# Problem description
Present the following data again exactly as it is shown.

* begin *

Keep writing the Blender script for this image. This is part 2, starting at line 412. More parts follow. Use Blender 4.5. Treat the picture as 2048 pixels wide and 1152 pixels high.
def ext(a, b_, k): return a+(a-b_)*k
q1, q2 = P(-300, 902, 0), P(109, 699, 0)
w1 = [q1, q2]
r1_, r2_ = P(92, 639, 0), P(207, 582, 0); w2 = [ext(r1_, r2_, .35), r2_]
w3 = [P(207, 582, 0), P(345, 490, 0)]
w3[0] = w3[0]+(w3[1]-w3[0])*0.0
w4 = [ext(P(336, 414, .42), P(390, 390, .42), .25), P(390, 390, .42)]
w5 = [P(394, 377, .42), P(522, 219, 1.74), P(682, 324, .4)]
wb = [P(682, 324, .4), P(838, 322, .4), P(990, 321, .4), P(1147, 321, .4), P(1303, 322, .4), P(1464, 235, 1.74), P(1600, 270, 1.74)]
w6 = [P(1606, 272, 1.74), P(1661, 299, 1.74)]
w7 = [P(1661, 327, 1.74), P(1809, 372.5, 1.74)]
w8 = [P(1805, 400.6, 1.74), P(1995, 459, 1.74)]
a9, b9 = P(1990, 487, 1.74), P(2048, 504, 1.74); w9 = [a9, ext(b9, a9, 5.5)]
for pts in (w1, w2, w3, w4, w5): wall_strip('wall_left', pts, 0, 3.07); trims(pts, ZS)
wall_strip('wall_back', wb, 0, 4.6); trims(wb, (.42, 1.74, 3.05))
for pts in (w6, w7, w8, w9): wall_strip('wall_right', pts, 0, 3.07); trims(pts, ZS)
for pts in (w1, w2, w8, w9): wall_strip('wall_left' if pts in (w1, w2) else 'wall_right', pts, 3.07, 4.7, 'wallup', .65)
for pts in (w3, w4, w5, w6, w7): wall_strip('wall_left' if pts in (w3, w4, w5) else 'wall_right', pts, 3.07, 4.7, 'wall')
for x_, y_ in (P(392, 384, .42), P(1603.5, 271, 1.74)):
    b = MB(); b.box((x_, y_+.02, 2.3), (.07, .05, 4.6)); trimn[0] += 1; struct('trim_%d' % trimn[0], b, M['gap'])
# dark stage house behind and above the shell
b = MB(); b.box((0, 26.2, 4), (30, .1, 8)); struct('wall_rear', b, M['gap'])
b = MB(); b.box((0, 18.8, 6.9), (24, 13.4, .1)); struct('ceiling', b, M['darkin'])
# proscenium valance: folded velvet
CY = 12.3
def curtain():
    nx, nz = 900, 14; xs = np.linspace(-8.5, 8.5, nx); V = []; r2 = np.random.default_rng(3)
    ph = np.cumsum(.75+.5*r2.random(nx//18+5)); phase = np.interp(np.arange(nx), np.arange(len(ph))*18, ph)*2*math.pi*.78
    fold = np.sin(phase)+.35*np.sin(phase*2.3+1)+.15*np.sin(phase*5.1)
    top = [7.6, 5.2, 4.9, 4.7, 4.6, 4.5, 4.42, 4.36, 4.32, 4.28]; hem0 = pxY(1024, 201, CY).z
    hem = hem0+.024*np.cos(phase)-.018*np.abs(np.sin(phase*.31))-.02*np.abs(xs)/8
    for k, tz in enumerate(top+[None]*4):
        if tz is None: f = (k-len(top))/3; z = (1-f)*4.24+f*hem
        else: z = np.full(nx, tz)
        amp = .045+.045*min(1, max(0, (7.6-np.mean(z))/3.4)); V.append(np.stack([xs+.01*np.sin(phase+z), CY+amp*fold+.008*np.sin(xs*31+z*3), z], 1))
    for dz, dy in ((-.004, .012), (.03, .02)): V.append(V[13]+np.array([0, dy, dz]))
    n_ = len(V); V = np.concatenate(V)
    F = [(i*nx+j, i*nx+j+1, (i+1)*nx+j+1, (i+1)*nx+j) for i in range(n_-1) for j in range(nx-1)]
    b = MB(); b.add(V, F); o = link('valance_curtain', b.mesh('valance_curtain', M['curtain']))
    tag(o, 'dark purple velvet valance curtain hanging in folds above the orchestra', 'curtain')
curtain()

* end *

# Solution to this exercise
Keep writing the Blender script for this image. This is part 2, starting at line 412. More parts follow. Use Blender 4.5. Treat the picture as 2048 pixels wide and 1152 pixels high.
def ext(a, b_, k): return a+(a-b_)*k
q1, q2 = P(-300, 902, 0), P(109, 699, 0)
w1 = [q1, q2]
r1_, r2_ = P(92, 639, 0), P(207, 582, 0); w2 = [ext(r1_, r2_, .35), r2_]
w3 = [P(207, 582, 0), P(345, 490, 0)]
w3[0] = w3[0]+(w3[1]-w3[0])*0.0
w4 = [ext(P(336, 414, .42), P(390, 390, .42), .25), P(390, 390, .42)]
w5 = [P(394, 377, .42), P(522, 219, 1.74), P(682, 324, .4)]
wb = [P(682, 324, .4), P(838, 322, .4), P(990, 321, .4), P(1147, 321, .4), P(1303, 322, .4), P(1464, 235, 1.74), P(1600, 270, 1.74)]
w6 = [P(1606, 272, 1.74), P(1661, 299, 1.74)]
w7 = [P(1661, 327, 1.74), P(1809, 372.5, 1.74)]
w8 = [P(1805, 400.6, 1.74), P(1995, 459, 1.74)]
a9, b9 = P(1990, 487, 1.74), P(2048, 504, 1.74); w9 = [a9, ext(b9, a9, 5.5)]
for pts in (w1, w2, w3, w4, w5): wall_strip('wall_left', pts, 0, 3.07); trims(pts, ZS)
wall_strip('wall_back', wb, 0, 4.6); trims(wb, (.42, 1.74, 3.05))
for pts in (w6, w7, w8, w9): wall_strip('wall_right', pts, 0, 3.07); trims(pts, ZS)
for pts in (w1, w2, w8, w9): wall_strip('wall_left' if pts in (w1, w2) else 'wall_right', pts, 3.07, 4.7, 'wallup', .65)
for pts in (w3, w4, w5, w6, w7): wall_strip('wall_left' if pts in (w3, w4, w5) else 'wall_right', pts, 3.07, 4.7, 'wall')
for x_, y_ in (P(392, 384, .42), P(1603.5, 271, 1.74)):
    b = MB(); b.box((x_, y_+.02, 2.3), (.07, .05, 4.6)); trimn[0] += 1; struct('trim_%d' % trimn[0], b, M['gap'])
# dark stage house behind and above the shell
b = MB(); b.box((0, 26.2, 4), (30, .1, 8)); struct('wall_rear', b, M['gap'])
b = MB(); b.box((0, 18.8, 6.9), (24, 13.4, .1)); struct('ceiling', b, M['darkin'])
# proscenium valance: folded velvet
CY = 12.3
def curtain():
    nx, nz = 900, 14; xs = np.linspace(-8.5, 8.5, nx); V = []; r2 = np.random.default_rng(3)
    ph = np.cumsum(.75+.5*r2.random(nx//18+5)); phase = np.interp(np.arange(nx), np.arange(len(ph))*18, ph)*2*math.pi*.78
    fold = np.sin(phase)+.35*np.sin(phase*2.3+1)+.15*np.sin(phase*5.1)
    top = [7.6, 5.2, 4.9, 4.7, 4.6, 4.5, 4.42, 4.36, 4.32, 4.28]; hem0 = pxY(1024, 201, CY).z
    hem = hem0+.024*np.cos(phase)-.018*np.abs(np.sin(phase*.31))-.02*np.abs(xs)/8
    for k, tz in enumerate(top+[None]*4):
        if tz is None: f = (k-len(top))/3; z = (1-f)*4.24+f*hem
        else: z = np.full(nx, tz)
        amp = .045+.045*min(1, max(0, (7.6-np.mean(z))/3.4)); V.append(np.stack([xs+.01*np.sin(phase+z), CY+amp*fold+.008*np.sin(xs*31+z*3), z], 1))
    for dz, dy in ((-.004, .012), (.03, .02)): V.append(V[13]+np.array([0, dy, dz]))
    n_ = len(V); V = np.concatenate(V)
    F = [(i*nx+j, i*nx+j+1, (i+1)*nx+j+1, (i+1)*nx+j) for i in range(n_-1) for j in range(nx-1)]
    b = MB(); b.add(V, F); o = link('valance_curtain', b.mesh('valance_curtain', M['curtain']))
    tag(o, 'dark purple velvet valance curtain hanging in folds above the orchestra', 'curtain')
curtain()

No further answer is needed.